Commission of Inquiry : Nigerian Judge overrules application by counsel for former ministers

 

Counsels representing two persons of interest to Commissions of Inquiry No. 64, Alfred Palo Conteh, the former Minister of Defense in the erstwhile President Koroma led All People’s Congress (APC) led government and Madina Rahman, former Deputy Minister of Health and Sanitation have failed in their bid to challenge the legality of the Commission.

In his determination of the real issue, Nigerian born Justice Biobele Georgewill presiding over the matter ruled that the application made by Lawyers Ady Macauley and Robbin Coker representing the two persons of interest to the commission lacked merit and therefore ought to be dismissed by the commission. He said he struck them out for being what he called incompetent.

PAOLO CONTEH 

 

In giving his ruling on the application made by the two defense counsels, Justice Biobele maintained that the provisions of Section 150 of the 1991 Constitution are very clear; in that they make no reference to Commissions of Inquiry been bound by rules of evidence as applied to the High Court.

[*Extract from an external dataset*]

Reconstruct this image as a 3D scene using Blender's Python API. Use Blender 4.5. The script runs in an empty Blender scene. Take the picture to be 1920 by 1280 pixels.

Rather, he declared that Section 150 only makes reference to Rules of Practice and Procedures made by the Court Committee.

The application made by Lawyer Ady Macauley and Robbin Coker was that the Commission has no legal authority to sit. Justice Biobele explained that Section 147 of the 1991 Constitution empowers the President to set up commissions of inquiry and that the constitutional instrument setting up his commission has legal sanctity as it came into force through an Act of Parliament.

MADINA RAHMAN 

On Section 6(1) and Section 6(2) of the Constitutional instruments setting up the commissions, Justice Biobele said that assuming for argument sake that they violate the provisions of Section 150 of the 1991 Constitution, that does not make the entire instruments improper; citing that Sections 1, 2, 3, 4, 5, 7 and 8 would still remain legal and thus empowers the commission to sit.

But he countered that Sections 6(1) and 6(2) do not in any way contravene Section 150 of the 1991 constitution, as, according to him, there is nowhere in Section 150 that states commissions of inquiry should be bound by rules of evidence as applies to the High Court. Thus, both sections he declared are not inconsistent or illegal and therefore valid in law. Accordingly, he reached what he called the inescapable conclusion that the primary objection made by counsels for Palo Conteh and Madinatu Rahman was squashed by the commission.

In arriving at the conclusion, Justice Biobele cited the High Court rules of practice of 31 st May 2007 which, he said, formed an integral part of the Commission, although its remit is lesser than that of a High Court, noting that procedures applicable in High Court are neither illegal nor inconsistent with the 1991 Constitution.
Principally, Justice Biobele noted that that there is no provision in Section 150 declaring the use of rules of evidence because they are not included in the rules of practice and procedure cited in Section 150 as it does not relate to rules of evidence but rules of practice. Thus, he concluded that counsels’ application challenging the jurisdiction of his commission was dismissed in its entirety for lack of merit.

However, Justice Biobele appreciated what he called the dexterity and brilliance of the oral and written submission made by Ady Macauley and Robbin Coker, stating that he learnt a lot from them that was enriching and that he will be guided by them in his practice of the law in Sierra Leone.